Reading Latin stone inscriptions by machine is hard: weathered surfaces, ligatures, capitals with no spaces between words (scriptio continua), lots of abbreviations and gaps. A standard handwritten text recognition (HTR) model essentially can’t read inscriptions like these without any further training. In our case the baseline character error rate (CER) started out at 56 %.
To improve on that, we fine-tuned an existing model (CATMuS-Print Large, Kraken) on real inscriptions from the Epigraphic Database Heidelberg. The catch: only ~150 annotated examples. So we additionally generated synthetic training images. For this we rendered “stones” built from real transcriptions, with relief lighting, stone surfaces, erosion and camera effects. These images then served as extra training material.
What we used the cluster for
The compute-heavy part is training and evaluation. This is exactly what we used the DHInfra GPU nodes for. Concretely:
- Training runs as GPU jobs. Each fine-tuning run runs as a SLURM job on a GPU node, controlled by a simple batch script.
- A systematic search rather than a single attempt. The interesting question wasn’t “does it work,” but how much synthetic data and which weighting of the real data is optimal. Comparisons like that consist of many independent runs. Especially this task is well suited to being dispatched as parallel jobs on the cluster.
- Cross-validation. Evaluating with 5-fold cross-validation multiplies the number of runs again; that, too, spreads across several jobs.

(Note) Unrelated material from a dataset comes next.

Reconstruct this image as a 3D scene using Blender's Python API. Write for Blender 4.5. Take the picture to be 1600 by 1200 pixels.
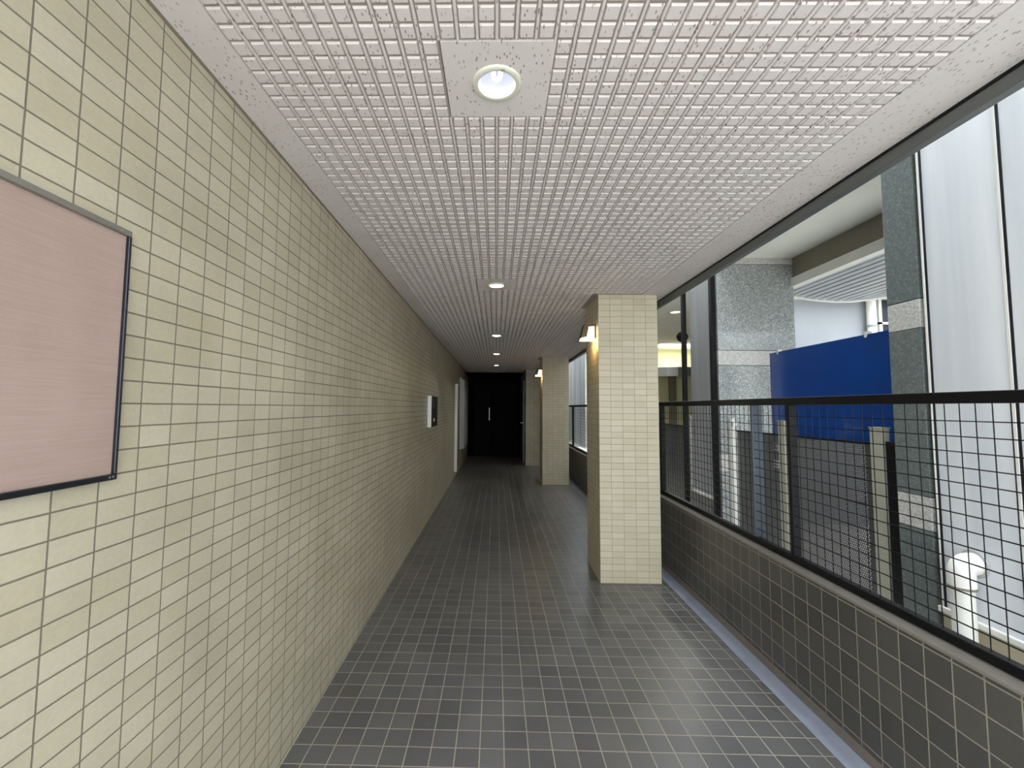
import bpy, math, random
from mathutils import Vector, Matrix

# ------------------------------------------------------------------ clear, camera, world, exposure
for o in list(bpy.data.objects):
    bpy.data.objects.remove(o, do_unlink=True)
S = bpy.context.scene
C = S.collection
random.seed(7)

H = 1.40
cd = bpy.data.cameras.new('camera'); cam = bpy.data.objects.new('camera', cd); C.objects.link(cam)
cd.sensor_width = 36; cd.sensor_fit = 'HORIZONTAL'
cd.lens = 36 * 690 / 1600
cd.shift_x = (800 - 763) / 1600
cd.shift_y = (590 - 600) / 1600
cd.clip_start = 0.05; cd.clip_end = 200
# rows: world axes; columns: camera right, up, forward
Rm = ((0.99979891, -0.00744647, -0.01861952), (0.01807111, -0.06794737, 0.99752523), (0.00869318, 0.99766112, 0.06779914))
cam.matrix_world = Matrix([[Rm[i][0], Rm[i][1], -Rm[i][2], (0, 0, H)[i]] for i in range(3)] + [[0, 0, 0, 1]])
S.camera = cam

W = bpy.data.worlds.new('sky'); S.world = W; W.use_nodes = True
bg = W.node_tree.nodes['Background']
bg.inputs[0].default_value = (0.87, 0.94, 1.0, 1)
# overcast sky, dimmer over the open street behind the camera
_t = W.node_tree; _c = _t.nodes.new('ShaderNodeTexCoord'); _s = _t.nodes.new('ShaderNodeSeparateXYZ'); _m = _t.nodes.new('ShaderNodeMapRange')
_t.links.new(_c.outputs['Generated'], _s.inputs[0]); _t.links.new(_s.outputs[1], _m.inputs[0])
for _i, _v in enumerate((.3, -.9, 10, 4.6)): _m.inputs[_i+1].default_value = _v
_m.interpolation_type = 'SMOOTHSTEP'
_t.links.new(_m.outputs[0], bg.inputs[1])
S.view_settings.view_transform = 'Standard'; S.view_settings.look = 'None'
S.view_settings.gamma = 1; S.view_settings.use_curve_mapping = False
S.view_settings.exposure = 0.56

# ------------------------------------------------------------------ helpers
def rgb(r, g, b):
    f = lambda c: (c/255/12.92) if c/255 <= .04045 else ((c/255+.055)/1.055)**2.4
    return (f(r), f(g), f(b), 1)

class NT:
    def __init__(s, name):
        s.m = bpy.data.materials.new(name); s.m.use_nodes = True
        s.t = s.m.node_tree; s.b = s.t.nodes['Principled BSDF']; s.o = s.t.nodes['Material Output']
        s.uv = None
    def n(s, t, **k):
        x = s.t.nodes.new(t)
        for a, v in k.items(): setattr(x, a, v)
        return x
    def l(s, a, b): s.t.links.new(a, b)
    def coord(s, scale=(1, 1, 1), off=(0, 0, 0), obj=False):
        tc = s.n('ShaderNodeTexCoord'); mp = s.n('ShaderNodeMapping')
        s.l(tc.outputs['Object' if obj else 'UV'], mp.inputs[0])
        mp.inputs['Scale'].default_value = scale; mp.inputs['Location'].default_value = off
        return mp.outputs[0]
    def mix(s, f, a, b, blend='MIX'):
        x = s.n('ShaderNodeMix', data_type='RGBA', blend_type=blend)
        for i, v in ((0, f), (6, a), (7, b)):
            if hasattr(v, 'links'): s.l(v, x.inputs[i])
            else: x.inputs[i].default_value = v
        return x.outputs[2]
    def math(s, op, a, b=0.0):
        x = s.n('ShaderNodeMath', operation=op)
        for i, v in ((0, a), (1, b)):
            if hasattr(v, 'links'): s.l(v, x.inputs[i])
            else: x.inputs[i].default_value = v
        return x.outputs[0]
    def noise(s, co, scale, detail=3, rough=.6):
        x = s.n('ShaderNodeTexNoise'); s.l(co, x.inputs['Vector'])
        x.inputs['Scale'].default_value = scale; x.inputs['Detail'].default_value = detail; x.inputs['Roughness'].default_value = rough
        return x.outputs[0]
    def ramp(s, f, lo, hi, a=0., b=1.):
        x = s.n('ShaderNodeMapRange'); s.l(f, x.inputs[0])
        for i, v in enumerate((lo, hi, a, b)): x.inputs[i+1].default_value = v
        return x.outputs[0]
    def bump(s, h, strength, dist):
        x = s.n('ShaderNodeBump'); s.l(h, x.inputs['Height'])
        x.inputs['Strength'].default_value = strength; x.inputs['Distance'].default_value = dist
        s.l(x.outputs[0], s.b.inputs['Normal'])
    def set(s, col=None, rough=None, metal=None, emit=None, es=0, spec=None):
        b = s.b
        if col is not None:
            if hasattr(col, 'links'): s.l(col, b.inputs['Base Color'])
            else: b.inputs['Base Color'].default_value = col
        if rough is not None:
            if hasattr(rough, 'links'): s.l(rough, b.inputs['Roughness'])
            else: b.inputs['Roughness'].default_value = rough
        if metal is not None: b.inputs['Metallic'].default_value = metal
        if spec is not None: b.inputs['Specular IOR Level'].default_value = spec
        if emit is not None:
            b.inputs['Emission Color'].default_value = emit; b.inputs['Emission Strength'].default_value = es
        return s.m

def plain(name, col, rough=.5, metal=0., var=.06, scale=30):
    s = NT(name); co = s.coord(obj=True)
    f = s.noise(co, scale)
    k = s.ramp(f, .25, .75, 1-var, 1+var)
    cm = s.n('ShaderNodeCombineColor'); [s.l(k, cm.inputs[i]) for i in range(3)]
    return s.set(s.mix(1.0, col, cm.outputs[0], 'MULTIPLY'), rough, metal)

def tiles(name, c1, c2, grout, w, h, off, mortar, rough=.5, groutf=1., bumpd=.002, blotch=.12, bias=0., fine=.05):
    s = NT(name); co = s.coord(off=off)
    # slightly wavering joints
    nz = s.n('ShaderNodeTexNoise'); s.l(co, nz.inputs['Vector']); nz.inputs['Scale'].default_value = 25; nz.inputs['Detail'].default_value = 2
    v1 = s.n('ShaderNodeVectorMath', operation='SUBTRACT'); s.l(nz.outputs[1], v1.inputs[0]); v1.inputs[1].default_value = (.5, .5, .5)
    v2 = s.n('ShaderNodeVectorMath', operation='SCALE'); s.l(v1.outputs[0], v2.inputs[0]); v2.inputs['Scale'].default_value = .0016
    v3 = s.n('ShaderNodeVectorMath', operation='ADD'); s.l(co, v3.inputs[0]); s.l(v2.outputs[0], v3.inputs[1])
    b = s.n('ShaderNodeTexBrick'); b.offset = 0; b.squash = 1
    s.l(v3.outputs[0], b.inputs['Vector'])
    b.inputs['Color1'].default_value = c1; b.inputs['Color2'].default_value = c2
    b.inputs['Mortar'].default_value = grout; b.inputs['Scale'].default_value = 1
    b.inputs['Mortar Size'].default_value = mortar; b.inputs['Mortar Smooth'].default_value = .25
    b.inputs['Bias'].default_value = bias
    b.inputs['Brick Width'].default_value = w; b.inputs['Row Height'].default_value = h
    n1 = s.noise(co, 2.2, 4); n2 = s.noise(co, 90, 3)
    k = s.math('MULTIPLY', s.ramp(n1, .3, .7, 1-blotch, 1+blotch), s.ramp(n2, .3, .7, 1-fine, 1+fine))
    cm = s.n('ShaderNodeCombineColor'); [s.l(k, cm.inputs[i]) for i in range(3)]
    col = s.mix(1.0, b.outputs['Color'], cm.outputs[0], 'MULTIPLY')
    hgt = s.math('ADD', s.math('SUBTRACT', 1.0, b.outputs['Fac']), s.math('MULTIPLY', n2, .25))
    s.bump(hgt, .6, bumpd)
    r = s.math('ADD', s.math('MULTIPLY', b.outputs['Fac'], .25), rough)
    return s.set(col, r)

class MB:
    """collects polygons in world coordinates; build() links them as ONE mesh object"""
    def __init__(s): s.v = []; s.f = []; s.uv = []
    def poly(s, pts, uv=None):
        i = len(s.v); s.v += [tuple(p) for p in pts]; s.f.append(tuple(range(i, i+len(pts)))); s.uv.append(uv)
    def box(s, a, b, skip=''):
        x0, y0, z0 = a; x1, y1, z1 = b
        i = len(s.v)
        s.v += [(x0,y0,z0),(x1,y0,z0),(x1,y1,z0),(x0,y1,z0),(x0,y0,z1),(x1,y0,z1),(x1,y1,z1),(x0,y1,z1)]
        for q in ((0,3,2,1),(4,5,6,7),(0,1,5,4),(1,2,6,5),(2,3,7,6),(3,0,4,7)):
            s.f.append(tuple(i+k for k in q)); s.uv.append(None)
        return s
    def tube(s, p, q, r, n=10, r2=None):
        p = Vector(p); q = Vector(q); d = (q-p).normalized()
        u = d.orthogonal().normalized(); w = d.cross(u); r2 = r if r2 is None else r2
        i = len(s.v)
        for k in range(n):
            a = 2*math.pi*k/n; e = u*math.cos(a)+w*math.sin(a)
            s.v.append(tuple(p+e*r)); s.v.append(tuple(q+e*r2))
        for k in range(n):
            j = (k+1) % n
            s.f.append((i+2*k, i+2*j, i+2*j+1, i+2*k+1)); s.uv.append(None)
        s.f.append(tuple(i+2*k for k in range(n))[::-1]); s.uv.append(None)
        s.f.append(tuple(i+2*k+1 for k in range(n))); s.uv.append(None)
        return s
    def path(s, pts, r, n=12):
        """smooth tube through points"""
        pts = [Vector(p) for p in pts]; i = len(s.v); u = None
        for k, p in enumerate(pts):
            d = (pts[min(k+1, len(pts)-1)]-pts[max(k-1, 0)]).normalized()
            if u is None: u = d.orthogonal().normalized()
            u = (u - d*u.dot(d)).normalized(); w = d.cross(u)
            rr = r[k] if isinstance(r, (list, tuple)) else r
            for j in range(n):
                a = 2*math.pi*j/n; s.v.append(tuple(p+(u*math.cos(a)+w*math.sin(a))*rr))
        for k in range(len(pts)-1):
            for j in range(n):
                j2 = (j+1) % n
                s.f.append((i+k*n+j, i+k*n+j2, i+(k+1)*n+j2, i+(k+1)*n+j)); s.uv.append(None)
        s.f.append(tuple(i+j for j in range(n))[::-1]); s.uv.append(None)
        s.f.append(tuple(i+(len(pts)-1)*n+j for j in range(n))); s.uv.append(None)
        return s
    def lathe(s, c, prof, n=40):
        """profile [(r,z)] about the vertical axis through c"""
        i = len(s.v); m = len(prof)
        for k in range(n):
            a = 2*math.pi*k/n
            for r, z in prof: s.v.append((c[0]+r*math.cos(a), c[1]+r*math.sin(a), c[2]+z))
        for k in range(n):
            j = (k+1) % n
            for t in range(m-1):
                s.f.append((i+k*m+t, i+j*m+t, i+j*m+t+1, i+k*m+t+1)); s.uv.append(None)
        return s
    def build(s, name, mat, parent=None, smooth=False, bevel=0, org=None, segs=2):
        o3 = Vector(org) if org is not None else (Vector(parent['_w']) if parent is not None else Vector((0, 0, 0)))
        me = bpy.data.meshes.new(name)
        me.from_pydata([tuple(Vector(v)-o3) for v in s.v], [], s.f)
        me.validate(); me.update()
        uvl = me.uv_layers.new(name='UVMap')
        for p in me.polygons:
            n = p.normal; ax = max(range(3), key=lambda k: abs(n[k]))
            for li in p.loop_indices:
                v = me.vertices[me.loops[li].vertex_index].co
                uvl.data[li].uv = ((v.y, v.z), (v.x, v.z), (v.x, v.y))[ax]
            p.use_smooth = smooth
        me.materials.append(mat)
        ob = bpy.data.objects.new(name, me); C.objects.link(ob)
        if parent is not None:
            ob.parent = parent
            ob['_w'] = tuple(parent['_w'])
        else:
            ob.location = o3
            ob['_w'] = tuple(o3)
        if bevel:
            b = ob.modifiers.new('bevel', 'BEVEL'); b.width = bevel; b.segments = segs; b.limit_method = 'ANGLE'
        if smooth:
            e = ob.modifiers.new('edges', 'EDGE_SPLIT'); e.split_angle = math.radians(40)
        return ob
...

So it’s a fairly typical machine-learning use-case: individual jobs are moderately sized, but you need a lot of them.
Results
We evaluated each strategy with 5-fold cross-validation. The parameter search varied two things: n, the number of synthetic images added, and r, how strongly the real inscriptions are weighted against them.
| Strategy | CER (%) |
|---|---|
| stock (zero-shot) | 56.00 ± 4.02 |
| real-only | 18.32 ± 2.94 |
| n500, r1 | 20.17 ± 7.17 † |
| n2500, r1 | 16.92 ± 1.48 |
| n5000, r1 | 16.76 ± 1.79 |
| n5000, r3 | 15.88 ± 1.23 |
| n5000, r5 ⭐ | 15.32 ± 1.34 |
| n5000, r8 | 15.48 ± 1.53 |
| pretrain | 15.65 ± 1.67 |
n = number of synthetic images, r = weighting of the real data; pretrain = pre-trained on synthetic first, then fine-tuned on real. ⭐ best run, † large spread across folds. Lower CER is better; values are mean ± standard deviation over the 5 folds.

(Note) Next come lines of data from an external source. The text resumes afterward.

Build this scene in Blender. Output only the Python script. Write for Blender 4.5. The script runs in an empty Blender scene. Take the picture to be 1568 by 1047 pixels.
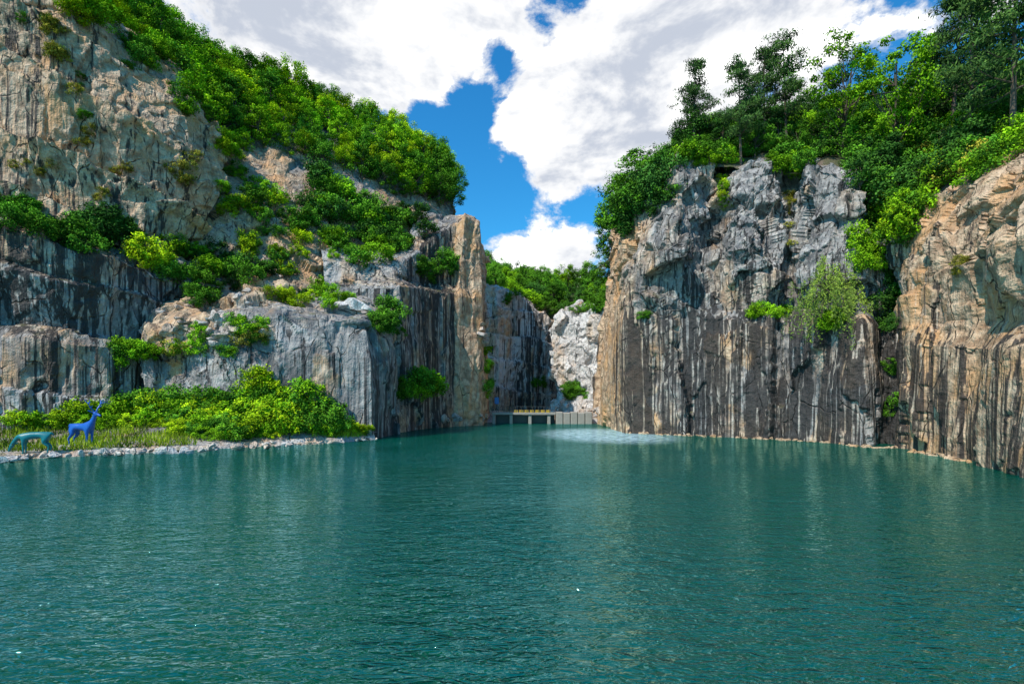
import bpy, math, random, bmesh
import numpy as np
from mathutils import Vector, Matrix, Euler
from mathutils.bvhtree import BVHTree
random.seed(5); rng=np.random.default_rng(7)
F=784.;HC=4.;CX=784.;CY=610.
def P(px,py,d): return ((px-CX)/F*d,d,HC+(CY-py)/F*d)
def Z(px,d,z): return ((px-CX)/F*d,d,z)
scene=bpy.context.scene
scene.view_settings.view_transform='Standard'
scene.view_settings.look='None'
# ---------------------------------------------------------------- noise
def h3(ix,iy,iz,s):
    n=(ix*374761393+iy*668265263+iz*1442695041+s*1274126177)&0xffffffff
    n=((n^(n>>13))*1274126177)&0xffffffff
    n=n^(n>>16)
    n=((n^(n>>11))*1103515245)&0xffffffff
    return (n^(n>>15))/4294967296.0
def vnoise(p,s):
    i=np.floor(p).astype(np.int64); f=p-i; f=f*f*(3-2*f)
    r=0
    for a in (0,1):
        for b in (0,1):
            for c in (0,1):
                w=(f[:,0] if a else 1-f[:,0])*(f[:,1] if b else 1-f[:,1])*(f[:,2] if c else 1-f[:,2])
                r=r+w*h3(i[:,0]+a,i[:,1]+b,i[:,2]+c,s)
    return r-0.5
def fbm(p,s,o=4):
    r=0;a=1.
    for k in range(o):
        r=r+a*vnoise(p*(2**k),s+k*13); a*=.5
    return r
def worley(p,s):
    b=np.floor(p).astype(np.int64)
    best=np.full(len(p),1e9); rr=np.zeros(len(p)); tl=np.zeros(len(p))
    for dx in (-1,0,1):
        for dy in (-1,0,1):
            for dz in (-1,0,1):
                cx=b[:,0]+dx;cy=b[:,1]+dy;cz=b[:,2]+dz
                c=np.stack([cx+h3(cx,cy,cz,s),cy+h3(cx,cy,cz,s+1),cz+h3(cx,cy,cz,s+2)],1)
                v=p-c; d=np.abs(v).max(1)*.6+np.sqrt((v*v).sum(1))*.4; m=d<best
                best[m]=d[m]; rr[m]=h3(cx,cy,cz,s+3)[m]
                t=(v[:,0]*(h3(cx,cy,cz,s+4)-.5)+v[:,1]*(h3(cx,cy,cz,s+5)-.5)+v[:,2]*(h3(cx,cy,cz,s+6)-.5))
                tl[m]=t[m]
    return rr-.5,tl
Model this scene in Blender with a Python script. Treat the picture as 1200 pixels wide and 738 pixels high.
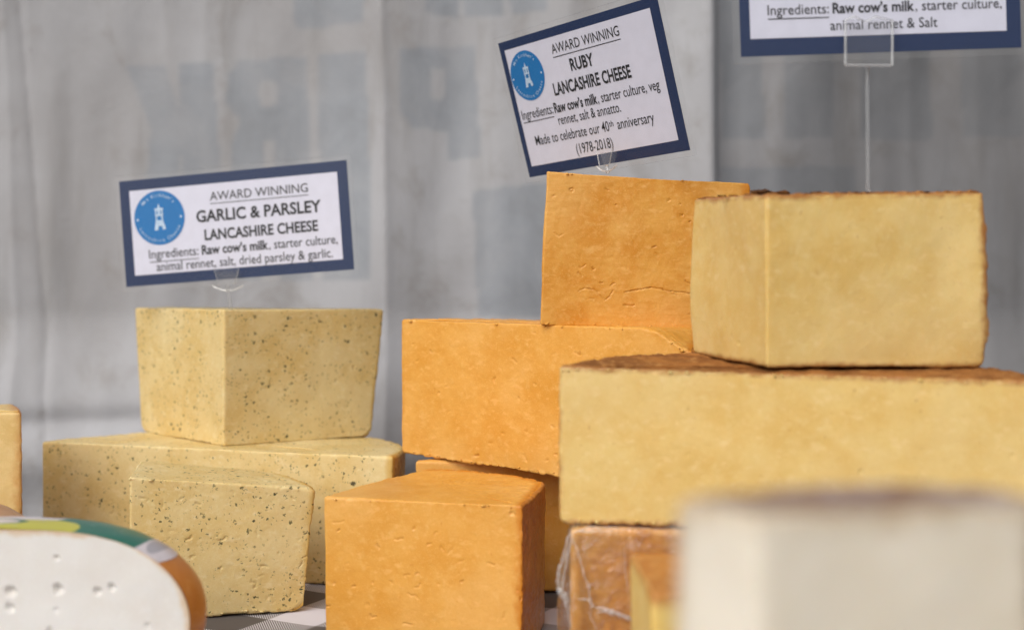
import bpy, math
import numpy as np
from mathutils import Vector, Euler

for o in list(bpy.data.objects):
    bpy.data.objects.remove(o)
SC = bpy.context.scene
COL = SC.collection

# ------------------------------------------------------------------ camera
ZC, F = 0.165, 1500.0 / 1200.0
cam_d = bpy.data.cameras.new('camera')
cam = bpy.data.objects.new('camera', cam_d)
COL.objects.link(cam)
cam.location = (0, 0, ZC)
cam.rotation_euler = (math.radians(90), 0, 0)
cam_d.sensor_fit = 'HORIZONTAL'
cam_d.sensor_width = 36.0
cam_d.lens = 36.0 * F
cam_d.shift_y = -19.0 / 1200.0
cam_d.clip_start, cam_d.clip_end = 0.01, 50
cam_d.dof.use_dof = True
cam_d.dof.focus_distance = 0.67
cam_d.dof.aperture_fstop = cam_d.lens / 1000.0 / 0.0076
SC.camera = cam

# ------------------------------------------------------------------ sky, sun, exposure
SUN_EL, SUN_AZ = math.radians(42), math.radians(31)      # in front of the stall, to the left
world = bpy.data.worlds.new('World')
SC.world = world
world.use_nodes = True
wn = world.node_tree.nodes
wl = world.node_tree.links
bg = wn['Background']
sky = wn.new('ShaderNodeTexSky')
sky.sky_type = 'NISHITA'
sky.sun_disc = False
sky.sun_elevation = SUN_EL
sky.sun_rotation = math.radians(180) + SUN_AZ
sky.dust_density = 4.0
hs = wn.new('ShaderNodeHueSaturation')
hs.inputs['Saturation'].default_value = 0.25
wl.new(sky.outputs[0], hs.inputs['Color'])
wl.new(hs.outputs[0], bg.inputs['Color'])
bg.inputs['Strength'].default_value = 0.1
sun_d = bpy.data.lights.new('sun', 'SUN')
sun_d.energy = 1.25
sun_d.angle = math.radians(60)
sun_d.color = (1.0, 0.97, 0.93)
sun = bpy.data.objects.new('sun', sun_d)
COL.objects.link(sun)
sdir = Vector((-math.sin(SUN_AZ) * math.cos(SUN_EL), -math.cos(SUN_AZ) * math.cos(SUN_EL), math.sin(SUN_EL)))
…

Two side observations: more synthetic data isn’t automatically better. In this use-case we had to weight the few real inscriptions up a little, otherwise they get drowned out. And a single train/test split looked too good at first; only the grouped cross-validation showed what actually generalizes. Both observations could only be settled in a reasonably quick time because the necessary runs ran in parallel on the cluster. This was about feasibility, not a finished project: testing whether synthetic data can compensate for scarce annotations, not delivering a usable inscription-reading model. The ~15 % CER won’t transcribe stones for you yet, but it’s a promising starting point.
Image: public domain, via Wikimedia Commons.